START
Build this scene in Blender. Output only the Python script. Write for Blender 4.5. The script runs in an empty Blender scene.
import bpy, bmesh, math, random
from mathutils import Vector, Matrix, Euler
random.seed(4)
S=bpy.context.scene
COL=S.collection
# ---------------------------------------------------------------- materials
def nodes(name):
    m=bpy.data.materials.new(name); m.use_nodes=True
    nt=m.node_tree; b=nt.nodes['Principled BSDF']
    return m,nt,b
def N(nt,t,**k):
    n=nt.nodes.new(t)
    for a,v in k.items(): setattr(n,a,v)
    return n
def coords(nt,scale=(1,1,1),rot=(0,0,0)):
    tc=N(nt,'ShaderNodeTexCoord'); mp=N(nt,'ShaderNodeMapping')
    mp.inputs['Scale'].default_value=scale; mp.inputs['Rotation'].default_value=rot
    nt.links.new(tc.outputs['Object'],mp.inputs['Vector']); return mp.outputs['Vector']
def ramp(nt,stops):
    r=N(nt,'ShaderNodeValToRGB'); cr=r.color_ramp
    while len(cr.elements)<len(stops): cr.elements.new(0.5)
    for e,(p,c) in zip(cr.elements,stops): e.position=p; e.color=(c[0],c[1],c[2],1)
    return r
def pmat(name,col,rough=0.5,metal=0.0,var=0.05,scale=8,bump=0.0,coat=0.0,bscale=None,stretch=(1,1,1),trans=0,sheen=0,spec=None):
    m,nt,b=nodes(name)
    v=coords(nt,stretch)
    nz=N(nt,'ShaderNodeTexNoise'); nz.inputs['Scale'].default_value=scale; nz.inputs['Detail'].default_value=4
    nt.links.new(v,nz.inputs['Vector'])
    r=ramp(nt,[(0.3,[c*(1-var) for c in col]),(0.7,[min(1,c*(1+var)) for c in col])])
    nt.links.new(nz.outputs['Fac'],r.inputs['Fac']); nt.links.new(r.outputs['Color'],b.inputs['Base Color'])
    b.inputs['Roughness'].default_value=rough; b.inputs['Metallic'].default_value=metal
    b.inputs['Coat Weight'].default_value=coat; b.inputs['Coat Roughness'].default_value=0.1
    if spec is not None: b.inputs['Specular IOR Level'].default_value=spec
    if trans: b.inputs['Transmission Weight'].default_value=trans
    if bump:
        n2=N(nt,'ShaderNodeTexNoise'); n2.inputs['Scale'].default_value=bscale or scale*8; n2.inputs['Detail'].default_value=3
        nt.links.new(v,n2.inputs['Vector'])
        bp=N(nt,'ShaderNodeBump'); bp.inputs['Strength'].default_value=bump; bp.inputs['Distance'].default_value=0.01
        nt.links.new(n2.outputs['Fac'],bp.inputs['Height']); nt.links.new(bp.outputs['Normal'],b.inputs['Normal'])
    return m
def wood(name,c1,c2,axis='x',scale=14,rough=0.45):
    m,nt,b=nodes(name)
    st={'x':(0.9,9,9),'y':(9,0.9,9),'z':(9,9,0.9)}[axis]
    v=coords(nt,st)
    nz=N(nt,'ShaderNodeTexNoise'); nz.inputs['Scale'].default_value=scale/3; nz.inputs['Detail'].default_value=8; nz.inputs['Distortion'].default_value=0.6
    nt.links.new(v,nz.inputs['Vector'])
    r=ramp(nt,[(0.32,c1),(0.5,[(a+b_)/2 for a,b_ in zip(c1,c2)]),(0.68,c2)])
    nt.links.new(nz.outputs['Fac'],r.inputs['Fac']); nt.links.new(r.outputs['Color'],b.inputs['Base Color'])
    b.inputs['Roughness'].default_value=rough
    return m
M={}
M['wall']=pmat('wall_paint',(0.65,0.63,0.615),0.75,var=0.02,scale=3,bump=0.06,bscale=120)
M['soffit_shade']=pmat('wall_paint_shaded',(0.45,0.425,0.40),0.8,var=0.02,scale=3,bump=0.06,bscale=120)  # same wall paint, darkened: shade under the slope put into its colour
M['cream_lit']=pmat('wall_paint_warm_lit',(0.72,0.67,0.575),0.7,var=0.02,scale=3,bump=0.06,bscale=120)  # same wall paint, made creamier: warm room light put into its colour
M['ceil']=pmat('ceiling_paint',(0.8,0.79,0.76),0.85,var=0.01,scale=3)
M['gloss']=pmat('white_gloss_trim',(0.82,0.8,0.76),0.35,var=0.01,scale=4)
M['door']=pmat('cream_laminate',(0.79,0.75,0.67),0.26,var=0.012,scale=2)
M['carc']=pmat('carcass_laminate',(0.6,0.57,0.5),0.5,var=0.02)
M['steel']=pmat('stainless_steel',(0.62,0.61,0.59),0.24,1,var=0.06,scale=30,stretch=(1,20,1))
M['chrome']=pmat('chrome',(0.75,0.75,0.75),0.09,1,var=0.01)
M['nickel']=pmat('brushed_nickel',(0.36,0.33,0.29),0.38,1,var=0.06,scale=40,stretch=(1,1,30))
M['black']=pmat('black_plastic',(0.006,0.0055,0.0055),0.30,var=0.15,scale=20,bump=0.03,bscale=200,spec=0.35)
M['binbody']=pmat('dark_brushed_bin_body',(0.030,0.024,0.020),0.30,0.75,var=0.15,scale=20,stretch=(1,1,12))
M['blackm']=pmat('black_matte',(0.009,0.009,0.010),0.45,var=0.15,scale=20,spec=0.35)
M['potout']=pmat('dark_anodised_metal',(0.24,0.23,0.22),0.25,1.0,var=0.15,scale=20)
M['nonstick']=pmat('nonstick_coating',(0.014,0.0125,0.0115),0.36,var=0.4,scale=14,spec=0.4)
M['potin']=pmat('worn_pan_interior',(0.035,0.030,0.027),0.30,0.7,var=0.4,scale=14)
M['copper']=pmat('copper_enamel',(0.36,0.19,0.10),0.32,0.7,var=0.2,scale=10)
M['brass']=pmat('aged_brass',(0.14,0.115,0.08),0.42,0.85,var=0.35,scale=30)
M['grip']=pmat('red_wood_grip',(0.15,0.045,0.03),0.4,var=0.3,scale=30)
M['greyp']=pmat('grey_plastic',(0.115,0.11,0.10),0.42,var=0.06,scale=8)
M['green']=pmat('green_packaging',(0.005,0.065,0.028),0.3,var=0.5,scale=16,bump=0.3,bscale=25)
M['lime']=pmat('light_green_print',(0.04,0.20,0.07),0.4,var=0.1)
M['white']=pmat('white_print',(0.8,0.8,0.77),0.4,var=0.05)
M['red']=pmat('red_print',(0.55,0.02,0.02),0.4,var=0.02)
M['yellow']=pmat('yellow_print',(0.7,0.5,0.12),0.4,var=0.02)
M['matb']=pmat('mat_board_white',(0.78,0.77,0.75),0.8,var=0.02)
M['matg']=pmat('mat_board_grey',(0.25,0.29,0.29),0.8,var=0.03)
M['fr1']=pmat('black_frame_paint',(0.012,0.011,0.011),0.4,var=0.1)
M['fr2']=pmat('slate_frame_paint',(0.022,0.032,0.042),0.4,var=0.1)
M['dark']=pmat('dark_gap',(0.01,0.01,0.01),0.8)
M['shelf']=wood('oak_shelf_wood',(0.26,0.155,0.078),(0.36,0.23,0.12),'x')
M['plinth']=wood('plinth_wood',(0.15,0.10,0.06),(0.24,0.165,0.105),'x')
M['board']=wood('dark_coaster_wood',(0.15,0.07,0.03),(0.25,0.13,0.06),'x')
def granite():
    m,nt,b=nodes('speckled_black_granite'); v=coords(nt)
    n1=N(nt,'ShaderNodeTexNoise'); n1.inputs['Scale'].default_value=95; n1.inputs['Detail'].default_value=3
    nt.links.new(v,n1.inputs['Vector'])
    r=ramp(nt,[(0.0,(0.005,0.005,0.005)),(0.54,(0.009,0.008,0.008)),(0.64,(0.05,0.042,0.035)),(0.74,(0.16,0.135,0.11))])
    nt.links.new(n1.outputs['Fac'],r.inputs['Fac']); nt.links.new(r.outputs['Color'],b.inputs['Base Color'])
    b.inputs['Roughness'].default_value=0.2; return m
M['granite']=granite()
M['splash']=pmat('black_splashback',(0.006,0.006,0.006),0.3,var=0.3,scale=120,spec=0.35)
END
Work out the number of lines in this listing that include the word "scene". Reply with that number only.

** RESPONSE TO THIS EXERCISE **
2